Bruhn wondered if good teachers even need the point system, saying they may feel like they’re getting beat up.

O’Keefe said the system has not increased morale, but board member Laura Schieffer, director of pupil services for the Hartford Jt. 1 School District, said Cedar Grove-Belgium is not alone.

“I don’t know one district in the state where morale is great. I think there are growing pains going on,” she said.

Board member Nancy Niebauer said she doesn’t think the model’s performance indicators are oppressive.

Jane Weidner, Cedar Grove-Belgium Education Association president, said the old model was more predictable. It was administrators’ jobs to work with teachers who need help, and there wasn’t an element of competition.

“In education, I think you want people to be more collaborative,” she said.

Weidner said she appreciates that the state Department of Public Instruction’s Educator Effectiveness model — required for every district but separate from districts’ own evaluation models — isn’t tied to compensation. That, she said, allows teachers to take risks with students and push themselves without worrying about money.

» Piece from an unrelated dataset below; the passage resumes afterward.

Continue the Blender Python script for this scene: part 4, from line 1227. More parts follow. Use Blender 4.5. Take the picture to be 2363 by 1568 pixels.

O’Keefe said money is not the big motivator for educators.

“Most people don’t go into education because they’re going to make a ton of money,” she said.

Verbal praise, she said, is important. Others agreed.

“You want people to feel appreciated and feel wanted,” Schieffer said.

“And they don’t,” said Courneene.

Schieffer said she likes the model as it applies to teachers who need to be put on improvement plans and she is open to a less-complicated structure. She said she is interested in hearing from teachers on what would improve morale.

A meeting of administrators and teachers is scheduled for Sept. 8.

“I’d rather hit pause and get it right,” Courneene said.